Here is my take on Driscoll's popularity. First, he is edgy. Think Lenny Bruce for Christians. His audience loves the way he pushes the envelope with his language, music, and style. Their parents' Christianity doesn't look anything like this. There is nothing new about this, of course. Bill Hybel's Christianity didn't look anything like that of the previous generation's. It, too, was hip for a while. There is something that comes along like this for every generation.

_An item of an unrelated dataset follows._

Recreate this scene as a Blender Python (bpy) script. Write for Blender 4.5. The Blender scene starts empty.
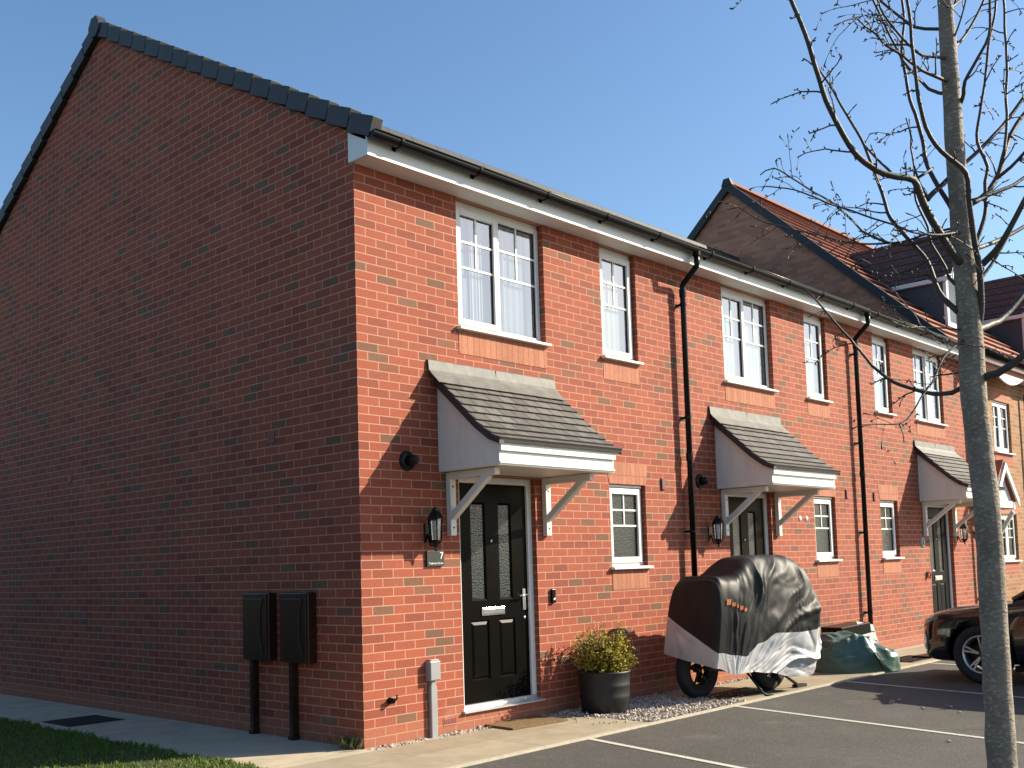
import bpy, bmesh, math, random
from mathutils import Vector, Matrix, noise as mnoise
R = math.radians
rnd = random.Random(7)
SC = bpy.context.scene
COL = SC.collection

# ------------------------------------------------------------------ camera
CAM = Vector((-5.351, -6.694, 1.417))
yaw, pit, rol, FPX, PX, PY = R(47.041), R(4.37), R(-1.729), 1047.227, 513.771, 486.132
FW = Vector((math.sin(yaw)*math.cos(pit), math.cos(yaw)*math.cos(pit), math.sin(pit)))
_r = Vector((math.cos(yaw), -math.sin(yaw), 0)); _u = _r.cross(FW)
RT = math.cos(rol)*_r + math.sin(rol)*_u
UP = -math.sin(rol)*_r + math.cos(rol)*_u
cam = bpy.data.cameras.new('camera'); camo = bpy.data.objects.new('camera', cam); COL.objects.link(camo)
M = Matrix.Identity(4)
for i in range(3):
    M[i][0], M[i][1], M[i][2], M[i][3] = RT[i], UP[i], -FW[i], CAM[i]
camo.matrix_world = M
cam.sensor_width = 36; cam.lens = FPX/1024*36; cam.shift_x = -(PX-512)/1024; cam.shift_y = (PY-384)/1024
cam.clip_end = 2000; cam.clip_start = .05
SC.camera = camo
def at(u, v, D):
    return CAM + D*(FW + RT*((u-PX)/FPX) - UP*((v-PY)/FPX))

# ------------------------------------------------------------------ light
TOSUN = Vector((1.44, -1, .98)).normalized()
el = math.asin(TOSUN.z); az = math.atan2(TOSUN.x, TOSUN.y)
w = bpy.data.worlds.new('World'); SC.world = w; w.use_nodes = True
nt = w.node_tree; bg = nt.nodes['Background']
sky = nt.nodes.new('ShaderNodeTexSky'); sky.sky_type = 'NISHITA'; sky.sun_disc = False
sky.sun_elevation = el; sky.sun_rotation = az; sky.air_density = 1.0; sky.dust_density = .7; sky.ozone_density = 1.6
hs = nt.nodes.new('ShaderNodeHueSaturation'); hs.inputs['Saturation'].default_value = 1.15
nt.links.new(sky.outputs[0], hs.inputs['Color']); nt.links.new(hs.outputs[0], bg.inputs[0]); bg.inputs[1].default_value = .095
sl = bpy.data.lights.new('sun', 'SUN'); sl.energy = 5.0; sl.angle = R(.53); sl.color = (1, .895, .70)
so = bpy.data.objects.new('sun', sl); COL.objects.link(so); so.rotation_euler = (-TOSUN).to_track_quat('-Z', 'Y').to_euler()
so.location = (20, -20, 20)
SC.view_settings.view_transform = 'Standard'; SC.view_settings.look = 'None'
SC.view_settings.exposure = 1.04; SC.view_settings.gamma = 1

# ------------------------------------------------------------------ materials
def srgb(r, g, b):
    f = lambda c: (c/255/12.92 if c/255 <= .04045 else ((c/255+.055)/1.055)**2.4)
    return (f(r), f(g), f(b), 1)
class NT:
    def __init__(s, name):
        s.m = bpy.data.materials.new(name); s.m.use_nodes = True
        s.t = s.m.node_tree; s.b = s.t.nodes['Principled BSDF']; s.out = s.t.nodes['Material Output']
    def n(s, kind, **kw):
        nd = s.t.nodes.new(kind)
        for k, v in kw.items():
            if k.startswith('i_'):
                key = k[2:]
                nd.inputs[int(key) if key.isdigit() else key.replace('_', ' ')].default_value = v
            else: setattr(nd, k, v)
        return nd
    def l(s, a, b): s.t.links.new(a, b)
    def ramp(s, fac, stops, interp='LINEAR'):
        r = s.n('ShaderNodeValToRGB'); r.color_ramp.interpolation = interp
        e = r.color_ramp.elements
        while len(e) < len(stops): e.new(.5)
        for x, (p, c) in zip(e, stops): x.position = p; x.color = c
        s.l(fac, r.inputs[0]); return r.outputs[0]
    def noise(s, vec, scale, detail=4, rough=.55):
        n = s.n('ShaderNodeTexNoise'); n.inputs['Scale'].default_value = scale
        n.inputs['Detail'].default_value = detail; n.inputs['Roughness'].default_value = rough
        if vec is not None: s.l(vec, n.inputs['Vector'])
        return n.outputs[0]
    def obj(s): return s.n('ShaderNodeTexCoord').outputs['Object']
    def pos(s): return s.n('ShaderNodeNewGeometry').outputs['Position']
    def mix(s, fac, a, b, mode='MIX'):
        m = s.n('ShaderNodeMix'); m.data_type = 'RGBA'; m.blend_type = mode
        for sock, v in ((m.inputs[0], fac), (m.inputs[6], a), (m.inputs[7], b)):
            if hasattr(v, 'is_output'): s.l(v, sock)
            else: sock.default_value = v
        return m.outputs[2]
    def math(s, op, a, b=0.0, c=None):
        m = s.n('ShaderNodeMath'); m.operation = op
        for i, v in enumerate((a, b, c)):
            if v is None: continue
            if hasattr(v, 'is_output'): s.l(v, m.inputs[i])
            else: m.inputs[i].default_value = v
        return m.outputs[0]
    def bump(s, h, strength=.5, dist=.01):
        b = s.n('ShaderNodeBump'); b.inputs['Strength'].default_value = strength; b.inputs['Distance'].default_value = dist
        s.l(h, b.inputs['Height']); s.l(b.outputs[0], s.b.inputs['Normal']); return b
    def wall_uv(s, swap=False):
        g = s.n('ShaderNodeNewGeometry'); sp = s.n('ShaderNodeSeparateXYZ'); s.l(g.outputs['Position'], sp.inputs[0])
        sn = s.n('ShaderNodeSeparateXYZ'); s.l(g.outputs['True Normal'], sn.inputs[0])
        isx = s.math('GREATER_THAN', s.math('ABSOLUTE', sn.outputs[0]), .7)
        mx = s.n('ShaderNodeMix'); s.l(isx, mx.inputs[0]); s.l(sp.outputs[0], mx.inputs[2]); s.l(sp.outputs[1], mx.inputs[3])
        c = s.n('ShaderNodeCombineXYZ')
        if swap: s.l(sp.outputs[2], c.inputs[0]); s.l(mx.outputs[0], c.inputs[1])
        else: s.l(mx.outputs[0], c.inputs[0]); s.l(sp.outputs[2], c.inputs[1])
        return c.outputs[0]

def plain(name, col, rough=.5, metal=0, var=.08, scale=6, spec=.5, bump=0, coat=0):
    m = NT(name); v = m.obj(); nz = m.noise(v, scale, 5)
    c = col if len(col) == 4 else (*col, 1)
    lo = tuple(x*(1-var) for x in c[:3])+(1,); hi = tuple(min(1, x*(1+var)) for x in c[:3])+(1,)
    m.l(m.ramp(nz, [(.3, lo), (.7, hi)]), m.b.inputs['Base Color'])
    m.b.inputs['Roughness'].default_value = rough; m.b.inputs['Metallic'].default_value = metal
    m.b.inputs['Specular IOR Level'].default_value = spec
    m.b.inputs['Coat Weight'].default_value = coat
    if bump: m.bump(m.noise(v, scale*6, 4), bump, .01)
    return m.m

def brick(name, stops, mortar, bw=.225, rh=.075, ms=.0052, swap=False, offset=.5, rough=.85, grain=.35, base=None, shift=(0, 0, 0)):
    m = NT(name); uv = m.wall_uv(swap)
    mp = m.n('ShaderNodeMapping'); m.l(uv, mp.inputs[0]); mp.inputs['Location'].default_value = shift
    bt = m.n('ShaderNodeTexBrick', offset=offset); m.l(mp.outputs[0], bt.inputs['Vector'])
    bt.inputs['Color1'].default_value = (0, 0, 0, 1); bt.inputs['Color2'].default_value = (1, 1, 1, 1); bt.inputs['Mortar'].default_value = (0, 0, 0, 1)
    bt.inputs['Scale'].default_value = 1; bt.inputs['Mortar Size'].default_value = ms; bt.inputs['Mortar Smooth'].default_value = .15
    bt.inputs['Brick Width'].default_value = bw; bt.inputs['Row Height'].default_value = rh
    col = m.ramp(bt.outputs['Color'], stops)
    p = m.pos()
    if base:                                    # smoother plain bricks in the lowest courses
        sp = m.n('ShaderNodeSeparateXYZ'); m.l(p, sp.inputs[0])
        col = m.mix(m.math('LESS_THAN', sp.outputs[2], .15), col, base)
    g = m.noise(p, 55, 5, .7)
    col = m.mix(.55, col, m.ramp(g, [(.25, (.45, .45, .45, 1)), (.5, (1, 1, 1, 1)), (.8, (1.5, 1.45, 1.4, 1))]), 'MULTIPLY')
    big = m.noise(p, .9, 4, .6)
    mo = m.mix(m.noise(p, 9, 3), tuple(x*.82 for x in mortar[:3])+(1,), mortar)
    col = m.mix(bt.outputs['Fac'], col, mo)
    col = m.mix(1, col, m.ramp(big, [(.3, (.90, .89, .89, 1)), (.7, (1.07, 1.06, 1.05, 1))]), 'MULTIPLY')
    bl = m.noise(p, 1.7, 6, .68)                # salt bloom in loose patches, splash dirt low down
    col = m.mix(m.ramp(bl, [(.60, (0, 0, 0, 1)), (.80, (.22, .22, .22, 1))]), col, (.50, .38, .31, 1))
    sz = m.n('ShaderNodeSeparateXYZ'); m.l(p, sz.inputs[0])
    lowf = m.math('MULTIPLY', m.ramp(m.math('ADD', sz.outputs[2], m.math('MULTIPLY', m.noise(p, 5, 4), .35)), [(.12, (.5, .5, .5, 1)), (.42, (0, 0, 0, 1))]), .7)
    col = m.mix(lowf, col, (.20, .13, .09, 1))
    m.l(col, m.b.inputs['Base Color']); m.b.inputs['Roughness'].default_value = rough; m.b.inputs['Specular IOR Level'].default_value = .42
    h = m.math('SUBTRACT', m.math('MULTIPLY', g, grain), bt.outputs['Fac'])
    m.bump(h, .55, .006)
    return m.m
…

But there is also a dark side to Driscoll's popularity. If you really want to know what Driscoll is all about you have to take in this paragraph:
Nowhere is the connection between Driscoll’s hypermasculinity and his Calvinist theology clearer than in his refusal to tolerate opposition at Mars Hill. The Reformed tradition’s resistance to compromise and emphasis on the purity of the worshipping community has always contained the seeds of authoritarianism: John Calvin had heretics burned at the stake and made a man who casually criticized him at a dinner party march through the streets of Geneva, kneeling at every intersection to beg forgiveness. Mars Hill is not 16th-century Geneva, but Driscoll has little patience for dissent. In 2007, two elders protested a plan to reorganize the church that, according to critics, consolidated power in the hands of Driscoll and his closest aides. Driscoll told the congregation that he asked advice on how to handle stubborn subordinates from a “mixed martial artist and Ultimate Fighter, good guy” who attends Mars Hill. “His answer was brilliant,” Driscoll reported. “He said, ‘I break their nose.’ ” When one of the renegade elders refused to repent, the church leadership ordered members to shun him. One member complained on an online message board and instantly found his membership privileges suspended. “They are sinning through questioning,” Driscoll preached. John Calvin couldn’t have said it better himself.
Who is attracted to this kind of leadership? Who thinks that this kind of leadership is healthy? Who wants to be this kind of leader? Driscoll is appealing to an age-old male fantasy that if everything was really right with the world our spouses would have dinner ready when we get home from work and our children would be quiet and obedient and our subordinates would unquestioningly follow our every order. And no-one, ever, would dare question our decisions. To his credit, I guess, physical abuse is not allowed. But systemic abuse is built right into the fabric of church and home life. And it is all according to the will of God.

It is no surprise to me that Driscoll has a following. He's a way-cool dictator.

Update: GetReligion covers the NYTimes story here. In the comments section we get this Driscoll quote about pastors cheating on their wives:
“It is not uncommon to meet pastors’ wives who really let themselves go; they sometimes feel that because their husband is a pastor, he is therefore trapped into fidelity, which gives them cause for laziness,” Driscoll wrote. “A wife who lets herself go and is not sexually available to her husband in the ways that the Song of Songs is so frank about is not responsible for her husband’s sin, but she may not be helping him either.”
Wrapping a sick male-fantasy world in on old-time religious doctrine.